Fitzgerald served with the militia in Halifax until the age of 19 and then enlisted as a constable in the North-West Mounted Police on 19 November 1888. He spent the next nine years in the Maple Creek District, Saskatchewan. At age 28, under the command of Inspector John Douglas Moodie, Fitzgerald was the first to chart an overland route from Edmonton to Fort Selkirk, Yukon via northern British Columbia and the Pelly River (1897). The voyage took eleven months, having covered about 1,000 miles (1 600 km). As a result of this achievement, Fitzgerald was promoted corporal in 1899.

Boer War

The following year, under the command of Lawrence Herchmer, Fitzgerald joined the 2nd Canadian Mounted Rifles to fight in the Second Boer War. The mounted rifles participated in a number of major drives that resulted in the destruction of at least twenty percent of the Boer forces in the western Transvaal, most of these being captured. It was not all one-sided, however. On 31 March the unit fought as part of an outnumbered British force at the Battle of Harts River, or Boschbult. When Fitzgerald returned to Halifax after the war, he was given accolades by the local newspapers.

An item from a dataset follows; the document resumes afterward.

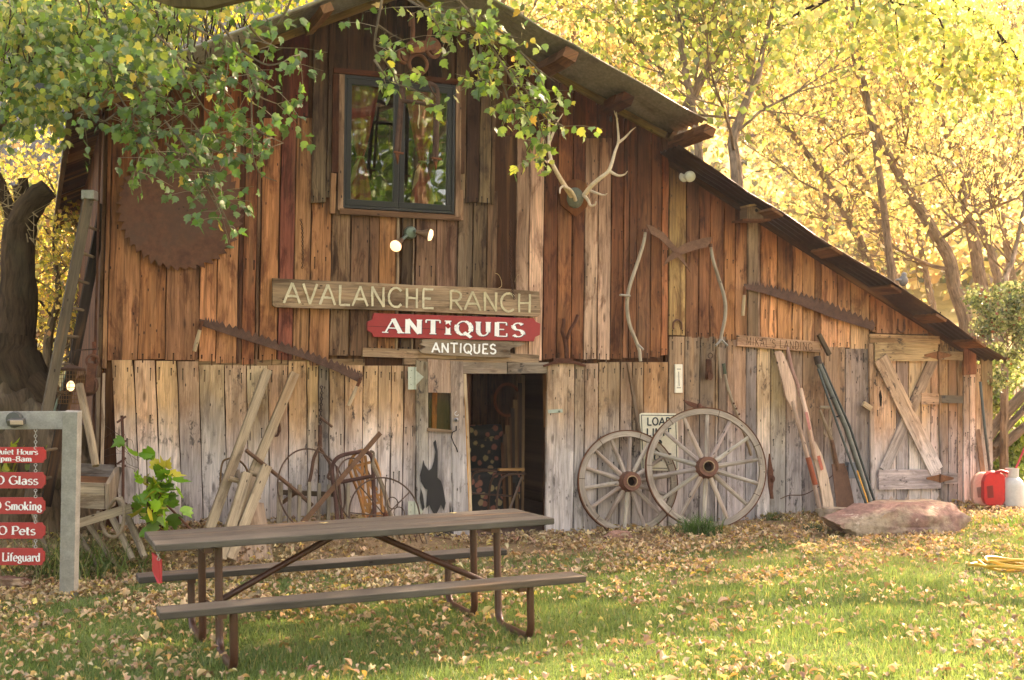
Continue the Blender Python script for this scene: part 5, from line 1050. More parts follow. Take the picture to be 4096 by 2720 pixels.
m = MB(); m.tube([Wp(1890, 945, .10), Wp(1906, 985, .16), Wp(1920, 1020, .20)], [.016, .018, .022], 8, srgb('a08c72')); m.tube([Wp(1913, 945, .10), Wp(1914, 965, .13), Wp(1912, 990, .16)], .014, 8, srgb('a08c72')); m.tube([Wp(1891, 939, .10), Wp(1912, 939, .10)], .016, 8, srgb('a89880')); m.build('handle', M['clean'], root, smooth=True)
m = MB(); m.tube([Wp(1918, 1015, .20), Wp(1932, 1085, .27)], [.022, .026], 8, srgb('6e4c38')); m.prism(pol([(1918, 1070), (1947, 1068), (1955, 1090), (1968, 1150), (1972, 1190), (1932, 1190), (1926, 1140)], .26, .34)[::-1], N*-.008, srgb('6a4a3a')); m.build('blade', M['rust'], root)
root = thing('forked_stick', 'pale Y-shaped wooden handle standing beside the spade', 'tool handle', G(1935, 1180)); m = MB()
m.prism(wq([(1900, 975), (1904, 985), (1910, 990), (1917, 986), (1920, 970), (1921, 982), (1920, 1000), (1914, 1008), (1906, 1008), (1900, 1000)], .13)[::-1], N*-.02, srgb('b8a088')); m.tube([Wp(1911, 1002, .12), Wp(1918, 1040, .15), Wp(1930, 1100, .2), Wp(1945, 1185, .28)], .014, 8, srgb('a89078')); m.build('handle', M['clean'], root, smooth=True)
root = thing('outlet_box', 'grey electrical box with a cord on the boards left of the shed door', 'socket box', Wp(1968, 1085, .05)); m = MB(); wb(m, 1957, 1975, 1066, 1103, .03, .10, '5a646a'); m.build('box', M['paint'], root, bevel=.004)
m = MB(); m.torus(Wp(1966, 1062, .08), N, .03, .004, 18, 5, srgb('8a7060')); m.tube(curve([Wp(1958, 1072, .07), Wp(1930, 1088, .12), Wp(1890, 1120, .16), Wp(1855, 1140, .2), Wp(1820, 1142, .25), Wp(1800, 1150, .3)], 5), .006, 6, srgb('5a4032')); m.build('cord', M['matt'], root)
def pick(pts, off, label, eye):
    m = MB(); m.prism(wq(pts, off), N*-.02, srgb('6a4030')); m.ball(Wp(*eye, off), .03, .03, .04, 8, 6, srgb('6a4030')); tag(m.build('pick_head', M['rust'], None), label, 'pick head')
pick([(1775, 1046), (1778, 1062), (1783, 1086), (1784, 1110), (1782, 1130), (1784, 1150), (1778, 1150), (1773, 1120), (1771, 1090)][::-1], .12, 'rusty pick head standing upright right of the larger wheel', (1781, 1104))
pick([(1576, 922), (1592, 926), (1610, 932), (1625, 938), (1640, 950), (1620, 946), (1604, 942), (1588, 934)][::-1], .12, 'rusty pick head hanging above the rim of the larger wheel', (1612, 938))
m = MB(); m.bar(Wp(1448, 836, .06), Wp(1476, 1010, .07), .030, .035, N, srgb('7a6654')); tag(m.build('pole', M['wood'], None), 'grey stick standing between the left scythe and the LOAD LIMIT sign', 'pole')
root = thing('garden_rake', 'rusty bow rake lying on the leaves right of the larger wheel', 'rake', G(1770, 1200)); m = MB()
ga, gb = G(1740, 1196, .06), G(1806, 1166, .08); m.tube([ga, gb], .012, 6, srgb('7a4a34'))
for i in range(14): p = ga.lerp(gb, i/13); m.tube([p, p+Vector((.01, -.10, -.05))], .004, 4, srgb('8a5a40'))
m.tube([G(1790, 1175, .08), G(1800, 1150, .1)], .012, 6, srgb('7a4a34')); m.build('rake_head', M['rust'], root)
m = MB(); m.tube([G(1748, 1162, .08), G(1800, 1172, .08), G(1855, 1184, .06)], [.015, .02, .022], 8, srgb('b09c84')); m.tube([G(1850, 1182, .06), G(1868, 1178, .06)], .03, 8, srgb('7a5a44')); m.build('handle', M['clean'], root, smooth=True)
# ------------------------------------------------------------ rocks, fuel, hose
def facets(seed, k=16, lo=.62, hi=.9):
    r_ = random.Random(seed); pl = []
    for _ in range(k):
        v = Vector((r_.gauss(0, 1), r_.gauss(0, 1), r_.gauss(0, .8))).normalized(); pl.append((v, r_.uniform(lo, hi)))
    pl.append((Vector((.03, -.1, 1)).normalized(), .62)); pl.append((Vector((.1, -1, .12)).normalized(), .66))
    def fn(p):
        p = p*1.12
        for v, d in pl:
            e = p.dot(v)-d
            if e > 0: p = p-v*e
        return p*1.12
    return fn
def rock(name, label, cat, c, rx, ry, rz, col, rough=.25, seed=0, rot=0., mat='rock', n=56, mm=32):
    m = MB(); m.ball(c, rx, ry, rz, n, mm, srgb(col), Matrix.Rotation(rot, 3, 'Z'), rough, seed, facets(seed))
    zb = c.z-rz*.55; m.v = [(x, y, max(z, zb)) for x, y, z in m.v]
    m.v = [(x, y, min(z, c.z+rz*.62+.12*rz*mnoise.noise(Vector((x*3, y*3, seed))))) for x, y, z in m.v]
    return tag(m.build(name, M[mat], None, smooth=True), label, cat)
t = NT('sandstone'); c = t.attr('col').outputs['Color']; p = t.n('ShaderNodeTexCoord').outputs['Object']
n1 = t.noise(p, 2.4, 5, .6); n2 = t.noise(p, 16, 6, .7); n3 = t.noise(p, 5, 6, .7)
colr = t.mix(t.mapr(n1, .47, .58, 0., .85), c, (.38, .29, .19)); colr = t.mix(1., colr, t.grey(t.mapr(n2, .3, .7, .6, 1.35)), 'MULTIPLY'); colr = t.mix(t.mapr(n3, .62, .68, 0, .7), colr, (.62, .50, .38))
t.bump(t.mix(.5, t.grey(n2), t.grey(n3)), .8, .03); M['rock'] = t.fin(colr, .9, spec=.15)
cb_ = G(2085, 1222); rl = (G(2240, 1222)-G(1935, 1222)).length/2
rock('boulder', 'large reddish flat-topped boulder in front of the shed door', 'boulder', Vector((cb_.x-.20, cb_.y-.22, cb_.z+.09)), rl*1.04, .42, .30, '88685c', .16, 4, .02)
rock('stone', 'small pale angular stone left of the red boulder', 'stone', G(1925, 1200, .05), .16, .12, .13, 'a08a78', .4, 8)
rock('stone', 'low pinkish stone at the foot of the smaller wheel', 'stone', G(1425, 1240, .03), .12, .08, .06, 'b08470', .3, 9)
for k, (x, y, r, lab) in enumerate([(18, 1335, .22, 'dark red stone at the left edge under the hanging signs'), (75, 1322, .2, 'maroon stone right of the one at the left edge'), (15, 1362, .16, 'smaller brown stone in front at the left edge')]):
    rock('stone', lab, 'stone', G(x, y, .05), r, r*.7, r*.6, '5c3830' if k < 2 else '6a4a3c', .3, 20+k)
root = thing('propane_tank', 'white-grey propane cylinder with collar at the right edge', 'gas cylinder', G(2334, 1172)); c0 = G(2334, 1172)
sc_ = (G(2361, 1172)-G(2307, 1172)).length/2
m = MB(); m.lathe(c0, Z, [(0, sc_*.8), (.02, sc_*.95), (.06, sc_), (.26, sc_), (.31, sc_*.9), (.345, sc_*.6), (.355, 0)], 32, srgb('b8b8b0')); m.build('body', M['paint'], root, smooth=True)
m = MB(); m.lathe(c0+Z*.34, Z, [(0, sc_*.55), (.11, sc_*.58), (.11, sc_*.53), (.0, sc_*.5)], 24, srgb('b0b0a8')); m.lathe(c0+Z*.34, Z, [(0, .02), (.07, .02), (.08, 0)], 10, srgb('6a6a60')); m.build('collar', M['paint'], root, smooth=True)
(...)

As a result of his service, he came to the attention of Commissioner Aylesworth Bowen Perry in Regina, and he was raised to sergeant after his return to Canada. He went to England in 1902 with the NWMP contingent for the coronation of Edward VII.

Herschel Island

In the summer of 1903 Fitzgerald and a constable were sent to Herschel Island in the western Arctic to establish a police post, where he stayed for six years. His only links with the outside world were the whaling ships that visited occasionally, police whaleboats from Fort McPherson in the Mackenzie delta, and a police patrol by dog sled from that post. Relieved in the summer of 1909, he went to Regina, but in July 1910 he returned to Fort McPherson.

While at Herschel, Fitzgerald had a daughter with an Inuit woman Lena Oonalina (1909). Shortly after, he was promoted to inspector on 1 December 1909. As the first officer posted to Herschel Island, Fitzgerald paved the way for his successors by diminishing the alcohol trade and keeping the peace.

The Lost Patrol

In late 1910 Fitzgerald was selected for the contingent to be sent to George V’s coronation. To get him out of the north in time, it was decided that he would head the annual patrol that winter from Fort McPherson to Dawson, a distance of some 470 miles (750 km). Given the competitive spirit within the police, Fitzgerald undoubtedly saw this trip as an opportunity to break the time record set by an earlier patrol. He therefore decided to lighten the load on his sleds by reducing food and equipment, confident that the quantities normally taken would not be needed.

On 21 Dec. 1910 Fitzgerald left Fort McPherson with three other constables. From the outset, the patrol was slowed by heavy snow and temperatures as low as −62°. They were unable to find the route across the Richardson Mountains. Nine days were wasted searching for it. With supplies dwindling, Fitzgerald reluctantly had to admit defeat and return to Fort McPherson. The patrol now faced a desperate struggle. As food ran out, they began eating their dogs. In the last entry in his diary, on 5 February, Fitzgerald recorded that five were left and the men were so weak they could travel only a short distance. Within a few days all four died, three from starvation and exposure, including Fitzgerald, and one by suicide. Their emaciated bodies were found in March a few miles from the safety of Fort McPherson, where they were buried.

On Fitzgerald’s body was his will, scratched on paper with a piece of charcoal; it read: “All money in dispatch bag and bank, clothes, etc., I leave to my dearly beloved mother, Mrs. John Fitzgerald, Halifax. God bless all.”